1)The owners may want money for it even though it is deaccessioned. How much$$
2) how much would the restorers be spending the time to go there to Prep it for the move $$
3) how much will the restorers be paying for the cranes in both CT and in NY
4) how much will the restorers be paying in multiple truck transportation via roadway, possibly needing permits.
5) only now can any real work to preserve this unit can begin. And we’re close to or possibly over 100k already!

4153 needs a significant amount of metal work, new glazing, doors need work to open/close normally, undercarriage is secure but needs work.
Air tanks rotted through and more.
However the cabin lights do work!
I saw them lit personally! It was a nice sight.
But $250-500k or maybe $3-9k for a front end only?
  by RGlueck
I think $100,000 is a nominal figure to reacquire and move an old MU car. As an LIRR historian/nerd, I would love to see one preserved and maintained. Operationally? This won't happen so drop that idea and shoot to a preservation plan for 2022. Find a building into which the cosmetically restored car will be installed. Plan a meaningful comparative display around it, such as "How has Long Island life changed between 1950 and today?"
Perhaps get OBRM to donate a simulator cab. Include displays for Sperry, Grumman, Republic, potato agriculture and shipping, the L.I.E. (with at least one Volkswagon "Beetle"....... Get where I'm going with this? The MU car needs to be included in an established museum or a planned and funded future museum.
I don't see any other way. I'd like to, but I don't.
  by workextra
Hi guys,
I am not conversant with the quality of steel used in the MP54 compared with that used in the DLW MUs
That said, I don’t see why in the right outfit 4153 couldn’t be restored to a loco haul status. While maintaining its classic MP54 appearance, and cab controls.

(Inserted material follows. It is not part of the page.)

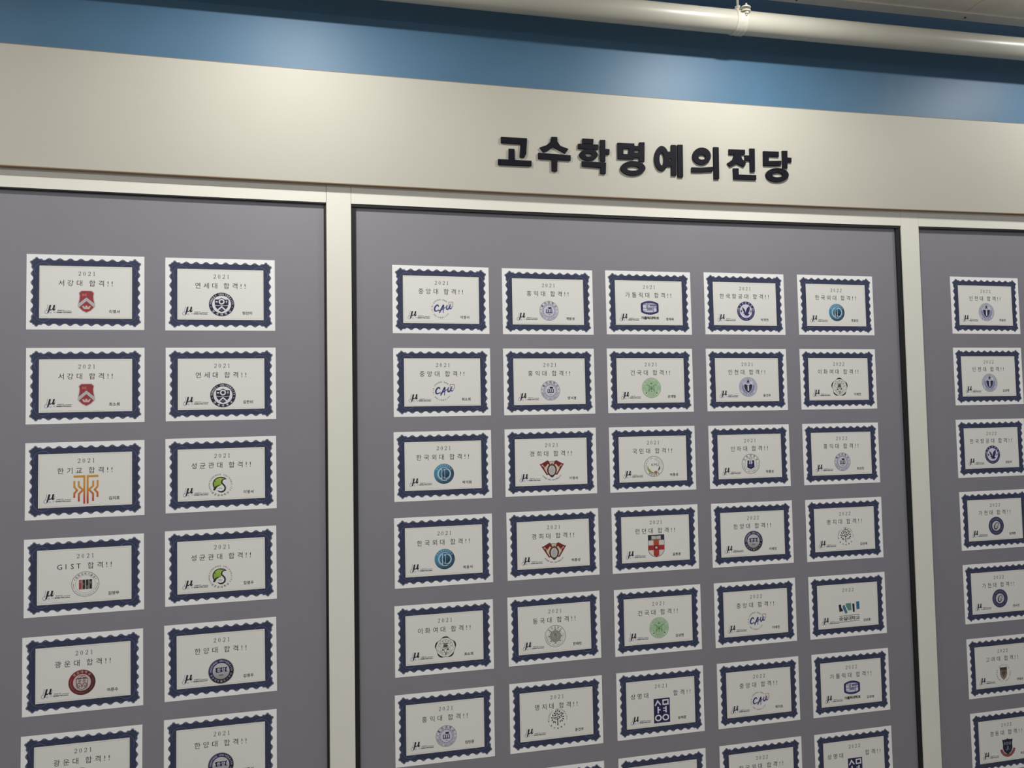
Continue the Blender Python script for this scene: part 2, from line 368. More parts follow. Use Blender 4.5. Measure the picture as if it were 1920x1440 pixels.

The DLW MUs have enjoyed a spectacular life in preservation but the MP54s that did make it into preservation seemed to die off a prolonged death.
This is telling me there is an issue with their construction, maintenance (or lack thereof) or the quality of steel used was inferior.
I’m not getting into the aspect that the majority were gone before many tourist railroads sprung up as that does not apply. Specifically the cars that made it into that era.
Any thoughts?
  by ConstanceR46
The PRR ran on a very wire-thin style of maintenance; both with steam and electrics. MP54s suffered a lot from it; plus i've heard that the road salt common in the northeast would corrode the underbodies. Reading Blueliners, for example, were looked after much better; which is why a ton are still in tourist service.